The cover of one of our three new weekly newspapers, The LINK Boone Reader.

Inside LINK is a weekly column from our CEO, Lacy Starling. If you have questions you’d like Lacy to answer, email her at lacy@linknky.com.

Sometimes, there are announcements I get to make as CEO of LINK that are so exciting, I can’t even bring myself to write a long preamble in this column. Usually, I can bring myself to set things up with a long-winded explanation of what’s coming, but today is not that day. I’m fit to burst and cannot wait any longer to tell everyone this:

We’re starting a weekly newspaper.

Whew. That feels better.

(Now, those of you who receive our Daily LINK email newsletter already knew that, but for everyone else, this is news.)

Starting Nov. 18, everyone in Northern Kentucky is going to have the opportunity to subscribe to a robust, information-packed, county-specific weekly newspaper.

We’re taking our bi-monthly format and expanding it — producing in-depth stories, news briefs, sports, arts, and a crossword puzzle and sudoku — every single week. We’re even bringing back the Kentucky Post’s beloved Town Crier.

You may be asking why, in the year of our Lord 2022, we would make a pivot to a more-frequent print product. But the answer is simple.

Northern Kentucky deserves it.

Back in May, the Gannett company (owners of the Cincinnati Enquirer and USA Today, among other papers) decided to shut down the Recorder papers, eliminating the last vestige of a true Northern Kentucky print newspaper. (I think we can all agree that the “Kentucky” Enquirer is not that.)
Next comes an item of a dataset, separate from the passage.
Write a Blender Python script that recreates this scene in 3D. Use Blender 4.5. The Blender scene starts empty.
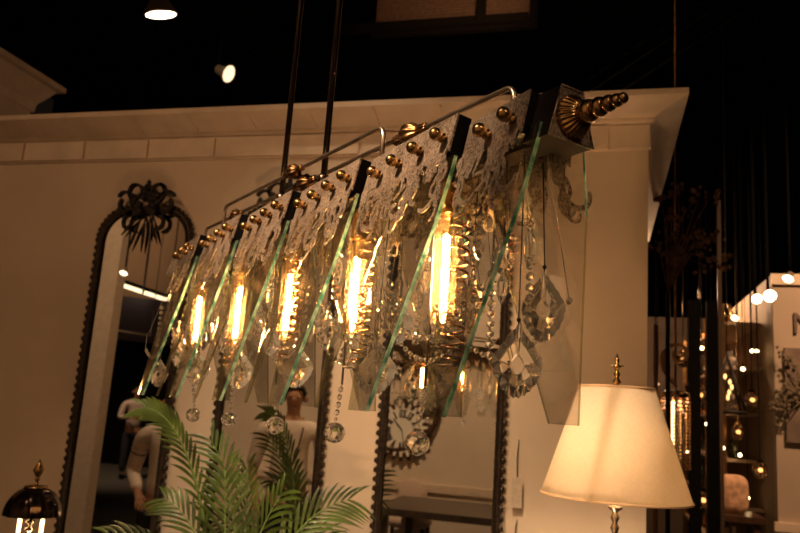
import bpy, bmesh, math, random
from mathutils import Vector, Matrix, noise
random.seed(7)
PI = math.pi
scn = bpy.context.scene
C = scn.collection
EYE = Vector((0, 0, 1.6))
CZ = 9.0
D = 3.1                     # distance of the cream wall from the camera

# ------------------------------------------------------------------ camera
F = 760.0
roll = math.atan(.068)
pit = math.atan((411-266.5)*math.cos(roll)/F)
def craw(px, py): return Vector(((px-400)/F, -(py-266.5)/F, -1.)).normalized()
UPc = Vector((math.sin(roll)*math.cos(pit), math.cos(roll)*math.cos(pit), -math.sin(pit)))
Nc = craw(600, 424); Nc = (Nc-UPc*Nc.dot(UPc)).normalized()
Xc = Nc.cross(UPc)
def wdir(px, py):
    r = craw(px, py); return Vector((Xc.dot(r), Nc.dot(r), UPc.dot(r)))
def at(px, py, Y):          # point on the plane y=Y
    d = wdir(px, py); return EYE+d*(Y/d.y)
def mirrored(px, py, V):    # real place of something seen in a wall mirror
    p = at(px, py, V); return Vector((p.x, 2*D-p.y, p.z))
cd = bpy.data.cameras.new('camera'); cam = bpy.data.objects.new('camera', cd); C.objects.link(cam)
M = Matrix((Xc, Nc, UPc)).to_4x4(); M.translation = EYE
cam.matrix_world = M
cd.sensor_width = 22.2; cd.lens = 22.2*F/800; cd.clip_start = .02; cd.clip_end = 200
cd.dof.use_dof = True; cd.dof.focus_distance = 1.15; cd.dof.aperture_fstop = 5.0
scn.camera = cam

# ------------------------------------------------------------------ materials
def newmat(n):
    m = bpy.data.materials.new(n); m.use_nodes = True
    return m, m.node_tree, m.node_tree.nodes['Principled BSDF']
def pmat(n, col, rough=.5, metal=0, var=0, scale=20, bump=0, bscale=60, spec=.5, trans=0, coat=0):
    m, t, b = newmat(n)
    b.inputs['Base Color'].default_value = (*col, 1)
    b.inputs['Roughness'].default_value = rough; b.inputs['Metallic'].default_value = metal
    b.inputs['Specular IOR Level'].default_value = spec
    b.inputs['Transmission Weight'].default_value = trans
    b.inputs['Coat Weight'].default_value = coat
    tc = t.nodes.new('ShaderNodeTexCoord')
    if var:
        nz = t.nodes.new('ShaderNodeTexNoise'); nz.inputs['Scale'].default_value = scale; nz.inputs['Detail'].default_value = 5
        t.links.new(tc.outputs['Object'], nz.inputs['Vector'])
        r = t.nodes.new('ShaderNodeValToRGB')
        r.color_ramp.elements[0].position = .35; r.color_ramp.elements[1].position = .65
        r.color_ramp.elements[0].color = (*[c*(1-var) for c in col], 1)
        r.color_ramp.elements[1].color = (*[min(1, c*(1+var)) for c in col], 1)
        t.links.new(nz.outputs['Fac'], r.inputs['Fac']); t.links.new(r.outputs['Color'], b.inputs['Base Color'])
    if bump:
        n2 = t.nodes.new('ShaderNodeTexNoise'); n2.inputs['Scale'].default_value = bscale
        t.links.new(tc.outputs['Object'], n2.inputs['Vector'])
        bp = t.nodes.new('ShaderNodeBump'); bp.inputs['Strength'].default_value = bump; bp.inputs['Distance'].default_value = .003
        t.links.new(n2.outputs['Fac'], bp.inputs['Height']); t.links.new(bp.outputs['Normal'], b.inputs['Normal'])
    return m
def emat(n, col, s):
    m, t, b = newmat(n)
    b.inputs['Base Color'].default_value = (*col, 1)
    b.inputs['Emission Color'].default_value = (*col, 1); b.inputs['Emission Strength'].default_value = s
    return m
def clearmat(n, tint, gl=.06, rough=.0, edge=.5, body=0, bcol=(1, 1, 1)):
    m, t, b = newmat(n); t.nodes.remove(b)
    out = t.nodes['Material Output']
    tr = t.nodes.new('ShaderNodeBsdfTransparent'); tr.inputs['Color'].default_value = (*tint, 1)
    g = t.nodes.new('ShaderNodeBsdfGlossy'); g.inputs['Roughness'].default_value = rough
    fr = t.nodes.new('ShaderNodeLayerWeight'); fr.inputs['Blend'].default_value = .35
    mr = t.nodes.new('ShaderNodeMapRange'); mr.inputs['To Min'].default_value = gl; mr.inputs['To Max'].default_value = edge
    t.links.new(fr.outputs['Fresnel'], mr.inputs['Value'])
    mx = t.nodes.new('ShaderNodeMixShader')
    t.links.new(mr.outputs['Result'], mx.inputs['Fac']); t.links.new(tr.outputs[0], mx.inputs[1]); t.links.new(g.outputs[0], mx.inputs[2])
    last = mx.outputs[0]
    if body:
        tl = t.nodes.new('ShaderNodeBsdfTranslucent'); tl.inputs['Color'].default_value = (*bcol, 1)
        m2 = t.nodes.new('ShaderNodeMixShader'); m2.inputs['Fac'].default_value = body
        t.links.new(last, m2.inputs[1]); t.links.new(tl.outputs[0], m2.inputs[2]); last = m2.outputs[0]
    t.links.new(last, out.inputs['Surface'])
    return m
def glassmat(n, col=(1, 1, 1), ior=1.55, rough=0.0, body=0):
    m, t, b = newmat(n)
    if body:
        out = t.nodes['Material Output']
        tl = t.nodes.new('ShaderNodeBsdfTranslucent'); tl.inputs['Color'].default_value = (*col, 1)
        m2 = t.nodes.new('ShaderNodeMixShader'); m2.inputs['Fac'].default_value = body
        t.links.new(b.outputs[0], m2.inputs[1]); t.links.new(tl.outputs[0], m2.inputs[2]); t.links.new(m2.outputs[0], out.inputs['Surface'])
    b.inputs['Base Color'].default_value = (*col, 1); b.inputs['Roughness'].default_value = rough
    b.inputs['Transmission Weight'].default_value = 1; b.inputs['IOR'].default_value = ior
    return m
def speckled():
    m, t, b = newmat('hammered_bronze')
    tc = t.nodes.new('ShaderNodeTexCoord')
    n1 = t.nodes.new('ShaderNodeTexNoise'); n1.inputs['Scale'].default_value = 260; n1.inputs['Detail'].default_value = 3
    n3 = t.nodes.new('ShaderNodeTexNoise'); n3.inputs['Scale'].default_value = 25
    for k in (n1, n3): t.links.new(tc.outputs['Object'], k.inputs['Vector'])
    r = t.nodes.new('ShaderNodeValToRGB'); e = r.color_ramp.elements
    e[0].position = .36; e[0].color = (.10, .07, .05, 1); e[1].position = .6; e[1].color = (.56, .44, .34, 1)
    ad = t.nodes.new('ShaderNodeMath'); ad.operation = 'MULTIPLY_ADD'; ad.inputs[1].default_value = .75
    md = t.nodes.new('ShaderNodeMath'); md.operation = 'MULTIPLY'; md.inputs[1].default_value = .25
    t.links.new(n3.outputs['Fac'], md.inputs[0]); t.links.new(n1.outputs['Fac'], ad.inputs[0]); t.links.new(md.outputs[0], ad.inputs[2])
    t.links.new(ad.outputs[0], r.inputs['Fac']); t.links.new(r.outputs['Color'], b.inputs['Base Color'])
    b.inputs['Metallic'].default_value = .55; b.inputs['Roughness'].default_value = .42
    bp = t.nodes.new('ShaderNodeBump'); bp.inputs['Strength'].default_value = .35; bp.inputs['Distance'].default_value = .0008
    t.links.new(n1.outputs['Fac'], bp.inputs['Height']); t.links.new(bp.outputs['Normal'], b.inputs['Normal'])
    return m
CREAM = (.62, .49, .36)
M_wall = pmat('cream_paint', CREAM, .6, var=.05, scale=3, bump=.1, bscale=180)
M_trim = pmat('cream_trim_paint', (.66, .53, .4), .5, var=.08, scale=8)
M_floor = pmat('grey_carpet', (.09, .085, .08), .95, var=.25, scale=90, bump=.4, bscale=300)
M_black = pmat('black_paint_and_shade', (.006, .0055, .0055), .9, var=.2, scale=5, spec=.1)
M_cable = pmat('black_cable', (.003, .003, .003), .95, spec=.05)
M_dark = pmat('dark_bronze_and_shade', (.022, .015, .011), .45, .6, var=.3, scale=40)
M_panel = speckled()
M_brass = pmat('antique_brass', (.42, .25, .10), .27, 1, var=.3, scale=30)
M_nick = pmat('brushed_bronze_tube', (.62, .5, .38), .33, 1, var=.2, scale=25)
M_copper = pmat('copper_wire', (.75, .42, .24), .25, 1)
M_oldbrass = pmat('aged_brass', (.26, .14, .06), .32, 1, var=.4, scale=60)
M_iron = pmat('wrought_iron', (.022, .016, .013), .55, .5, var=.3, scale=30)
M_frame = pmat('aged_mirror_frame', (.040, .027, .018), .45, .6, var=.5, scale=60, bump=.4, bscale=120)
M_pane = clearmat('clear_pane_glass', (.982, .975, .95), .03, 0, .5)
M_bulbg = clearmat('amber_bulb_glass', (1, .85, .55), .06, .03, .6, .045, (1, .62, .28))
M_mirror = pmat('mirror_silver', (.8, .76, .7), .012, 1)
M_cry = glassmat('crystal', (1, .985, .96), 1.6, 0, .10)
M_fil = emat('glowing_filament', (1, .66, .34), 330)
def edgeglass():
    m, t, b = newmat('lit_green_glass_edge')
    tc = t.nodes.new('ShaderNodeTexCoord'); n = t.nodes.new('ShaderNodeTexNoise'); n.inputs['Scale'].default_value = 55; n.inputs['Detail'].default_value = 4
    t.links.new(tc.outputs['Object'], n.inputs['Vector'])
    r = t.nodes.new('ShaderNodeValToRGB'); e = r.color_ramp.elements
    e[0].position = .35; e[0].color = (.055, .22, .18, 1); e[1].position = .66; e[1].color = (.5, .8, .68, 1)
    t.links.new(n.outputs['Fac'], r.inputs['Fac']); t.links.new(r.outputs['Color'], b.inputs['Base Color'])
    b.inputs['Roughness'].default_value = .12; b.inputs['Coat Weight'].default_value = .6
    tl = t.nodes.new('ShaderNodeBsdfTranslucent'); t.links.new(r.outputs['Color'], tl.inputs['Color'])
    mx = t.nodes.new('ShaderNodeMixShader'); mx.inputs['Fac'].default_value = .55
    t.links.new(b.outputs[0], mx.inputs[1]); t.links.new(tl.outputs[0], mx.inputs[2]); t.links.new(mx.outputs[0], t.nodes['Material Output'].inputs['Surface'])
    return m
M_edge = edgeglass()
M_edge2 = clearmat('unlit_glass_edge', (.66, .66, .52), .08, .06, .6, .05, (.9, .85, .6))  # same glass as the green edge, coloured as its unlit sides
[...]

Part of a nationwide cost-cutting move, Gannett shut down those papers, which had served the NKY Metro for decades, because they could no longer staff them, or spend money printing them. That’s despite the fact that they were receiving huge amounts of mandatory advertising revenue from the municipalities and public organizations required by Kentucky statute to advertise every week.
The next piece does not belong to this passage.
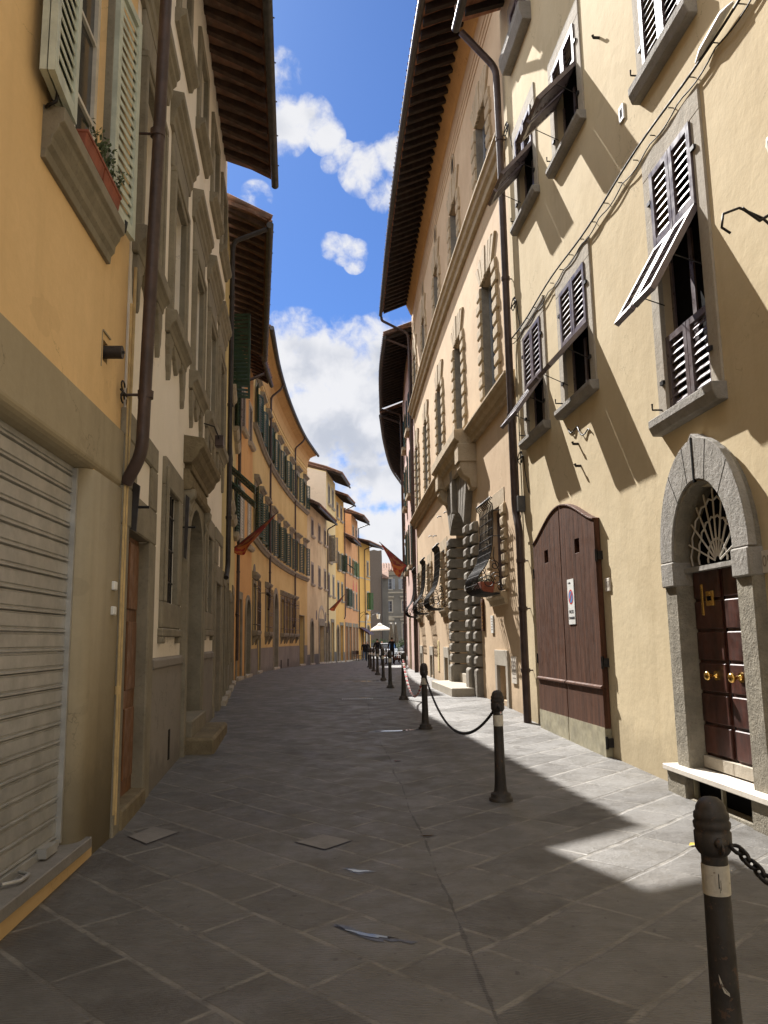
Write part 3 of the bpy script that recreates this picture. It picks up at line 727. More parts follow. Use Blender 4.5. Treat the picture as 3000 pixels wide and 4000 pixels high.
# number plaques (set on the wall) and the no-parking board on the garage door
def text_mesh(name, s, size, mat, M4, parent, ext=.0015):
    cu = bpy.data.curves.new(name, 'FONT'); cu.body = s; cu.size = size; cu.align_x = 'CENTER'; cu.align_y = 'CENTER'; cu.extrude = ext
    tmp = bpy.data.objects.new(name, cu); COL.objects.link(tmp); dg = bpy.context.evaluated_depsgraph_get()
    me = bpy.data.meshes.new_from_object(tmp.evaluated_get(dg)); bpy.data.objects.remove(tmp); bpy.data.curves.remove(cu)
    me.transform(Matrix.Translation(-top_loc(parent)) @ M4 if parent else M4); me.materials.clear(); me.materials.append(MATS[mat])
    o = bpy.data.objects.new(name, me); COL.objects.link(o); o.parent = parent; return o
def wall_frame(F, s, z, o):
    """matrix whose X runs along the wall to the right of someone facing it, Y up, Z out of it"""
    p_ = Vector(F.at(s, z, o)); n = (Vector(F.at(s, z, o + 1)) - p_).normalized(); x = Vector((0, 0, 1)).cross(n).normalized()
    return Matrix(((x.x, 0, n.x, p_.x), (x.y, 0, n.y, p_.y), (x.z, 1, n.z, p_.z), (0, 0, 0, 1)))
def plaque(F, s, z, txt, label, ww=.15, hh=.15):
    t = thing('number_plaque', label, 'number plaque', F.at(s, z, 0), 'house number plaques')
    m_ = MB(F.at); m_.box(s - ww / 2, s + ww / 2, z - hh / 2, z + hh / 2, -.005, .018); build('tile', m_, 'marble', t, .004)
    text_mesh('number', txt, hh * .72, 'ink_grey', wall_frame(F, s, z, .0185), t)
plaque(R1, r1(7.31), 2.14, '107', 'small square marble plaque reading 107 beside the brown garage door')
plaque(R1, r1(4.06), 2.09, '109', 'marble plaque reading 109 beside the arched stone doorway', .19, .17)
sg = thing('no_parking_sign', 'white upright no parking board with red ringed blue disc on the brown garage door', 'sign', R1.at(r1(8.44), 2.0, .08))
ss_, sz_ = r1(8.42), 2.0
m_ = MB(R1.at); m_.box(ss_ - .125, ss_ + .125, sz_ - .29, sz_ + .29, .076, .084); build('board', m_, 'white_plastic', sg)
for r_, dd, mt in ((.095, .0855, 'red_plastic'), (.076, .087, 'sign_blue')):
    m_ = MB(R1.at); m_.prism([(ss_ + r_ * math.cos(k * math.pi / 14), sz_ + .06 + r_ * math.sin(k * math.pi / 14)) for k in range(28)], .083, dd); build('disc', m_, mt, sg)
m_ = MB(R1.at); m_.prism([(ss_ - .06, sz_ + .105), (ss_ - .045, sz_ + .12), (ss_ + .06, sz_ + .015), (ss_ + .045, sz_)], .086, .0885); build('slash', m_, 'red_plastic', sg)
text_mesh('lettering', 'PASSO', .062, 'ink', wall_frame(R1, ss_, sz_ - .13, .085), sg); text_mesh('lettering', 'CARRABILE', .045, 'ink', wall_frame(R1, ss_, sz_ - .21, .085), sg)
text_mesh('lettering', 'N. 2103', .030, 'ink', wall_frame(R1, ss_ + .04, sz_ + .24, .085), sg)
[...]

Gannett may have shut down those papers and eliminated their expenses, but they didn’t give up the revenue. Our NKY Metro is sending hundreds of thousands of dollars a year in mandatory advertising spend off to Gannett corporate — and none of that is being invested back into the Northern Kentucky community.

There are 405,000 people in NKY, and growing. Boone County is the fastest-growing part of the Cincinnati Metro. We have 36 cities in three counties, 17 school districts, nearly two dozen police departments, hundreds of companies employing thousands of people. And Northern Kentucky doesn’t have a regular, weekly print paper that covers the news, sports, arts, and entertainment that happen on this side of the river.
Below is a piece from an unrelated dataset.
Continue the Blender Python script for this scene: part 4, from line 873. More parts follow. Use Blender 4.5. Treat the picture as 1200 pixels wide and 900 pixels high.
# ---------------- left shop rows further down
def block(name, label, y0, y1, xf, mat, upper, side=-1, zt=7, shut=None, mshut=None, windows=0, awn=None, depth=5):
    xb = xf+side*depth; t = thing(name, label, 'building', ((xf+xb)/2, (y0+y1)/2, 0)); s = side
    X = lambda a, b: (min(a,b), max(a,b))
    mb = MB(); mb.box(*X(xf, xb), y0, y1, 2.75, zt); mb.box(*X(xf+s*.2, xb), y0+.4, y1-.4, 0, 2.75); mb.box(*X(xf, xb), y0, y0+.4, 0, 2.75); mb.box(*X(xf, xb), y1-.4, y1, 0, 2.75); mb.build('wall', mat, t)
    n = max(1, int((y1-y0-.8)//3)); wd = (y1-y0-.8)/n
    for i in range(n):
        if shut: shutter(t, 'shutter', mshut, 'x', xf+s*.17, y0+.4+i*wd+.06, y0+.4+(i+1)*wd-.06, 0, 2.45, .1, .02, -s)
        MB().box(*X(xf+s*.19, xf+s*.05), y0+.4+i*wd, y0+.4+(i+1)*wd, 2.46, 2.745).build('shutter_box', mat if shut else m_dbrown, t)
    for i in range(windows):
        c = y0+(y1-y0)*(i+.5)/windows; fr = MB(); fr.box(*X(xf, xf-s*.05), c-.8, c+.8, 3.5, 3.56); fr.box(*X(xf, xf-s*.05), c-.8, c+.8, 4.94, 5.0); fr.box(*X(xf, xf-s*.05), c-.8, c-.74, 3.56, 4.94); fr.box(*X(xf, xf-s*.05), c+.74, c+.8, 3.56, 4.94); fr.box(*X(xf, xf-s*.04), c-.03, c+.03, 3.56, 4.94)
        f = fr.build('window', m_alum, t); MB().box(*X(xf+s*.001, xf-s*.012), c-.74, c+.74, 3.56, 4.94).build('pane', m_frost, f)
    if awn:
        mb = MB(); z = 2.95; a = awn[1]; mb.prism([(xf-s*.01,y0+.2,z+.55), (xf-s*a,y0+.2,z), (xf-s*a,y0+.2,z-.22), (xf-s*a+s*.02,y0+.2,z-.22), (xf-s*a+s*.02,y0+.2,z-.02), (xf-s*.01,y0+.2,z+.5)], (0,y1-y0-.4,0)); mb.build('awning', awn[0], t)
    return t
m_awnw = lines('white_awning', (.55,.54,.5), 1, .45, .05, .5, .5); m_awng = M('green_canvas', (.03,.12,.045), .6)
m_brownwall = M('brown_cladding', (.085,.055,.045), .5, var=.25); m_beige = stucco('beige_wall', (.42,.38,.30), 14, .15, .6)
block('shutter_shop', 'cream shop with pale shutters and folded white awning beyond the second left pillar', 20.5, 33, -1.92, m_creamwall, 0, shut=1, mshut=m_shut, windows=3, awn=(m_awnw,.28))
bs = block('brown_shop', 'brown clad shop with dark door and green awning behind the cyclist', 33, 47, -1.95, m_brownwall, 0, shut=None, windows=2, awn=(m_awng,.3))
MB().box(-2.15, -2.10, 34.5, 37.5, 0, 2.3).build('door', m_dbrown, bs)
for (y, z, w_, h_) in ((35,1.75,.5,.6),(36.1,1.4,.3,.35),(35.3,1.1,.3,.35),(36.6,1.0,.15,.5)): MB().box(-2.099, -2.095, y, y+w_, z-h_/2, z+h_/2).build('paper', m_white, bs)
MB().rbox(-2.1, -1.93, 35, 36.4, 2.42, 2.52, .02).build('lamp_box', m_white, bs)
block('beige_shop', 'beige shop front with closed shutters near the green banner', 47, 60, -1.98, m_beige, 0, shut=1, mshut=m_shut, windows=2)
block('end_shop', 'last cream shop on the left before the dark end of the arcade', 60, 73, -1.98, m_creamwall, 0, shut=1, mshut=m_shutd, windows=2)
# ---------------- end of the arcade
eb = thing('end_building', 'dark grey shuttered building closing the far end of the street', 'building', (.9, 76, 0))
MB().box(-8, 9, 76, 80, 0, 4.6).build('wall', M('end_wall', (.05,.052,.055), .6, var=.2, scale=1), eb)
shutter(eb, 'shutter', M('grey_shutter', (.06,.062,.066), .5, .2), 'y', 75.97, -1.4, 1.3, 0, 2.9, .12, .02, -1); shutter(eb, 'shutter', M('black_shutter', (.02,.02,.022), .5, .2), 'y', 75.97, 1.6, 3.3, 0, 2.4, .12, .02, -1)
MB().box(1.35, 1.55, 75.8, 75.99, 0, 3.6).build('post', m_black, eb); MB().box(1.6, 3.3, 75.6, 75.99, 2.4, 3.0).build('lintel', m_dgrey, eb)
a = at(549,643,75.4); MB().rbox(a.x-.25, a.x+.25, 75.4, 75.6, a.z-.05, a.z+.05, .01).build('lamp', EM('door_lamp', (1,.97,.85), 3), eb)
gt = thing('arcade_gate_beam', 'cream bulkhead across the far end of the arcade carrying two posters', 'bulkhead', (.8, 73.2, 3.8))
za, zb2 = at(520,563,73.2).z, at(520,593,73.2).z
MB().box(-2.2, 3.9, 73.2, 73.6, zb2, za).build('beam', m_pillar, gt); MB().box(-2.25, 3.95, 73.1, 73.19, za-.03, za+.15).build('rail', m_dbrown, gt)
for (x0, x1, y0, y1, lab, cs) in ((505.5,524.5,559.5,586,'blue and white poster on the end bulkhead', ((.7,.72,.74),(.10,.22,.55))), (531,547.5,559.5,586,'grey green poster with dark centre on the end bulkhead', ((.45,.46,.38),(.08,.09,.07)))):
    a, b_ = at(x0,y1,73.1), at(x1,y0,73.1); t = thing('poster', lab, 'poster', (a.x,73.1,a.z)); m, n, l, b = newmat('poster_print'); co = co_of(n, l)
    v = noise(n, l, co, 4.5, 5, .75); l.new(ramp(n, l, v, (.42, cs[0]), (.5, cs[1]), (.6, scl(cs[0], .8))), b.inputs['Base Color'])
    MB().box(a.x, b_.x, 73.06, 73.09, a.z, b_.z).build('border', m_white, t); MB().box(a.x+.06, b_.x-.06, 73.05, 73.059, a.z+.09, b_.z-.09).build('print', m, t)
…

That’s flat wrong, and we’re going to fix it.

LINK exists to bring the people of NKY the news of NKY in whatever form that takes – our paywall-free digital site, our audio products, our live election forums, and now, our weekly newspaper. No matter how you get your news, we’re going to figure out a way to get it to you.

Because we want everyone to have a chance to get this weekly paper, we’re making it very affordable (Kentucky statute requires paid subscriptions, so we can’t just give it away every week). A subscription costs just $25 for the first year, and $50 a year after that. People can also give gift subscriptions for the same price, if you know someone who would love to get the paper every week.

NKY deserves to have its story told, in all forms. The LINK Reader will be the weekly paper that tells that story.